There, human architectural taste and risk judgment still lead. The agents can
map the terrain, but they cannot decide what terrain is worth owning.

The Real Lesson

The human contribution is still essential, but it moves up a level. The human
should not spend most of the scarce 30 W on manually remembering every path and
guessing which bottleneck matters. The human should set the objective, enforce
experimental hygiene, choose acceptable risk, and judge the evidence.

The agents should burn compute on the scalable parts:

• exhaustive code reading;
• independent hypothesis generation;
• repeated benchmark runs;
• query-plan and metric collection;
• before/after equivalence checks;
• deployment state verification;
• runbook and taskboard maintenance;
• synthesis into a capacity model.

This is the backend version of Sutton's lesson: do not over-invest in a human's
favorite explanation of the system. Invest in the meta-process that searches the
system, measures it, and improves as more compute is applied.

The discomfort is the lesson. Mature backend engineering will feel less like
winning arguments about the system and more like building machinery that makes
those arguments unnecessary.

The result may sting. A single senior engineer's intuition is valuable, but it
is not a substitute for three agents running disciplined experiments in
parallel. That is not an insult to engineering judgment. It is what engineering
judgment should choose when compute becomes cheap enough.

Counter Factual
Estimate for an staff engineer — twenty years of wins across many varied fields data engineering, applied AI, MongoDB at scale, video codecs you've actually heard of  — none of which necessarily teaches you Django querysets, Postgres profiling, stampede-protected Redis, gunicorn worker math, or how a Kubernetes liveness probe interacts with a saturated worker pool.
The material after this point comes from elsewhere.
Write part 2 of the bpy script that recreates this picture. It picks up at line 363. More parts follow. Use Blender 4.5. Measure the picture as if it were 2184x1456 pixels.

Ramp-up to credible-not-expert across that stack: 2–3 months. Investigation work on top of the ramp-up: another 1–2 months. Call it half a year, assuming nothing else catches fire. They'd ship ~10 heroic merged PRs and an oral folklore in their head — because under deadline the writeups are the first thing that gets cut. They'd also miss at least one axis with high probability;

Versus ~36 hours with agents in parallel, all five axes named, the writeups extant. Call it a ~100× compression in wall time, plus the writeups exist at all — which, on a year-long solo project, they wouldn't.

External Reference

• Richard Sutton, "The Bitter Lesson", March 13, 2019: http://www.incompleteideas.net/IncIdeas/BitterLesson.html

Comments

[Gilder Miller]

Yes, I like how it reframes engineering choices as a trade between encoded structure vs letting general mechanisms scale over time.
The point about schemas, pipelines, and “human-imposed structure” being the real constraint hits especially hard in modern agent-heavy systems.
Curious where you personally draw the line between necessary structure and over-engineering in production systems?